#### EXERCISE
Exactly as written, write out the lines below from the first to the one containing "PI = math.pi", inclusive. Pictures do not belong in the copy.

#### DATA SECTION
▼

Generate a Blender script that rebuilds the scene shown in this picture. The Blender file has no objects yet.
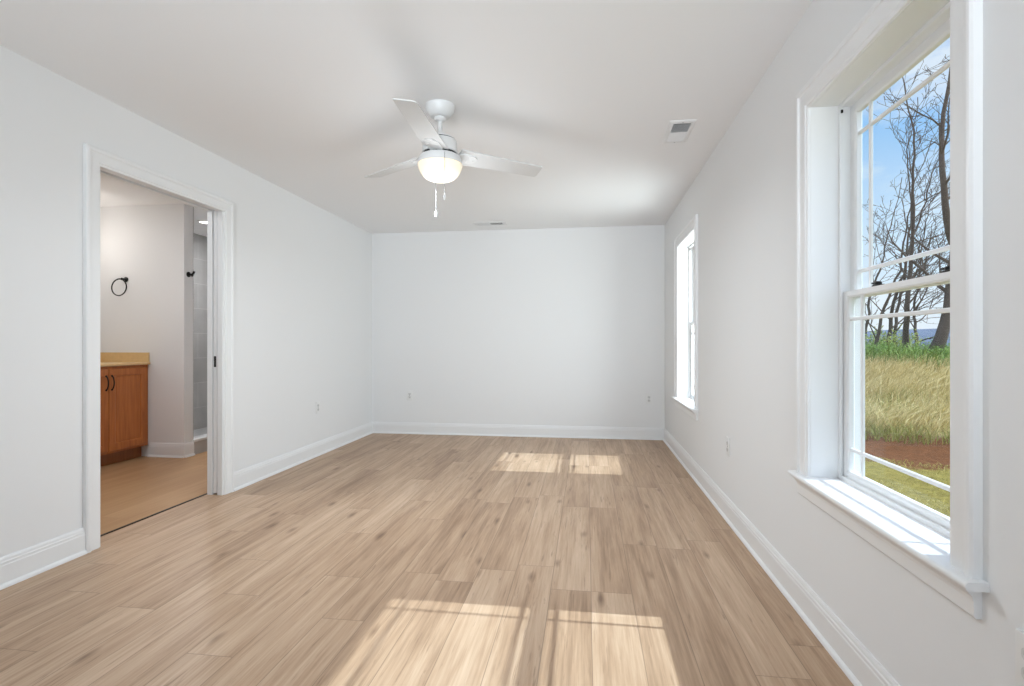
import bpy, bmesh, math, random
from mathutils import Vector, Matrix, noise

S = bpy.context.scene
C = S.collection
R = math.radians
PI = math.pi

# ------------------------------------------------------------------ camera
F_PX = 533.0
YAW = R(8.0)
EYE = 1.10
cam_d = bpy.data.cameras.new('camera')
cam_d.sensor_width = 36.0
cam_d.lens = 36.0 * F_PX / 1024.0
cam_d.clip_start = 0.02
cam_d.clip_end = 2000
cam = bpy.data.objects.new('camera', cam_d)
C.objects.link(cam)
cam.location = (0, 0, EYE)
cam.rotation_euler = (PI / 2, 0, YAW)
S.camera = cam

# ------------------------------------------------------------------ view
S.view_settings.view_transform = 'Standard'
S.view_settings.look = 'None'
S.view_settings.gamma = 1.0
S.view_settings.use_curve_mapping = False
S.view_settings.exposure = 0.0

# room
XR, XL, YB, YF, H = 0.875, -2.61, 6.23, -2.80, 2.44
WT_R = 0.17            # thickness of the window wall
WT_L = 0.115           # thickness of the door wall


# ------------------------------------------------------------------ sky
def make_world():
    w = bpy.data.worlds.new('sky')
    S.world = w
    w.use_nodes = True
    nt = w.node_tree
    nt.nodes.clear()
    N = nt.nodes.new
    L = nt.links.new
    out = N('ShaderNodeOutputWorld')
    bg = N('ShaderNodeBackground')
    tc = N('ShaderNodeTexCoord')
    sep = N('ShaderNodeSeparateXYZ')
    ramp = N('ShaderNodeValToRGB')
    cr = ramp.color_ramp
    cr.elements[0].position = 0.0
    cr.elements[0].color = (0.78, 0.86, 0.95, 1)
    cr.elements[1].position = 0.55
    cr.elements[1].color = (0.085, 0.27, 0.74, 1)
    for p, c in ((0.16, (0.62, 0.78, 0.95, 1)), (0.32, (0.30, 0.56, 0.91, 1)), (0.42, (0.16, 0.42, 0.86, 1))):
        e = cr.elements.new(p)
        e.color = c
    no = N('ShaderNodeTexNoise')
    no.inputs['Scale'].default_value = 3.2
    no.inputs['Detail'].default_value = 6
    no.inputs['Roughness'].default_value = 0.6
    mp = N('ShaderNodeMapping')
    mp.inputs['Scale'].default_value = (1, 1, 2.6)
    cl = N('ShaderNodeValToRGB')
    cl.color_ramp.elements[0].position = 0.50
    cl.color_ramp.elements[0].color = (0, 0, 0, 1)
    cl.color_ramp.elements[1].position = 0.68
    cl.color_ramp.elements[1].color = (0.75, 0.75, 0.75, 1)
    mix = N('ShaderNodeMix')
    mix.data_type = 'RGBA'
    L(tc.outputs['Generated'], sep.inputs[0])
    L(sep.outputs['Z'], ramp.inputs[0])
    L(tc.outputs['Generated'], mp.inputs[0])
    L(mp.outputs[0], no.inputs['Vector'])
    L(no.outputs['Fac'], cl.inputs[0])
    L(cl.outputs[0], mix.inputs['Factor'])
    L(ramp.outputs[0], mix.inputs['A'])
    mix.inputs['B'].default_value = (0.88, 0.92, 0.97, 1)
    L(mix.outputs['Result'], bg.inputs['Color'])
    bg.inputs['Strength'].default_value = 1.1
    L(bg.outputs[0], out.inputs[0])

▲

#### FULL OUTPUT
Generate a Blender script that rebuilds the scene shown in this picture. The Blender file has no objects yet.
import bpy, bmesh, math, random
from mathutils import Vector, Matrix, noise

S = bpy.context.scene
C = S.collection
R = math.radians
PI = math.pi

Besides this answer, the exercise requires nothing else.